I tackle LinkThe8th, and take his sword. Then I slice his belly open and take out a very disgusting Vial of Immortality. Then I wash it off. I claim the Vile.
I tackle hug you and tickle you until you drop it. I grab it and run off to a chicken coop full of coocos, who i tell that everybody but me has been eating Fried Cucoo. They're all p.o.'d and chase after people, while i hide in teh coop.
So far nobady haas left Japan without the vial and I was traveling there (true) so I pick up the vail and run to some random place nobody can guess. PERIOD.
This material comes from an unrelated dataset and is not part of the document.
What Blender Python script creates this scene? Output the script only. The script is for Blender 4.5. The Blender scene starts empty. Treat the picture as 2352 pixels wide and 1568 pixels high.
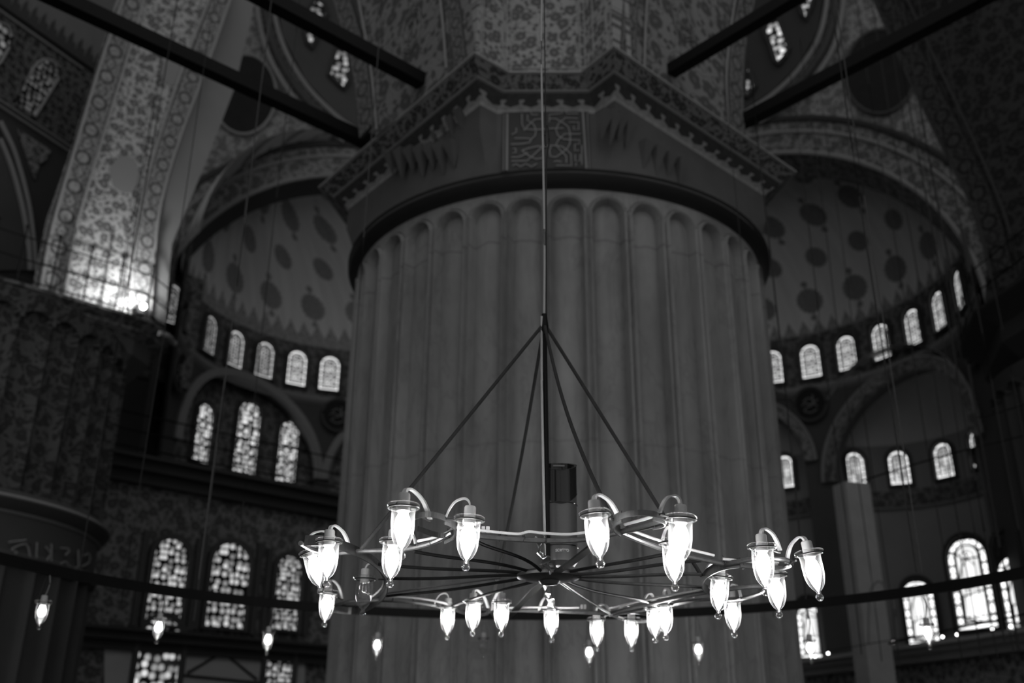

Somehow I find you, and just as i have the vial. IT BREAKS MAKING THIS GAME NULL AND VOID. GOOD DAY SIR!!!!!!!!!!!!!!!!!!! WE HAVE ENOUGH KING OF THE HILL TYPE THREADS AS IT IS, AND EVERYTIME I BAKE COOKIES FOR EVERYBODY, THEY BREAK THEM INTO LITTLE CRUMBS
THEY BREAK IT INTO A MILLION PEICES BECAUSE YOUR TYING TO MAKE IT NULL AND VOID.
Ok..while you are yelling about king of the hill type games, i steal the vial and run off to China where theres probably lead in the toys.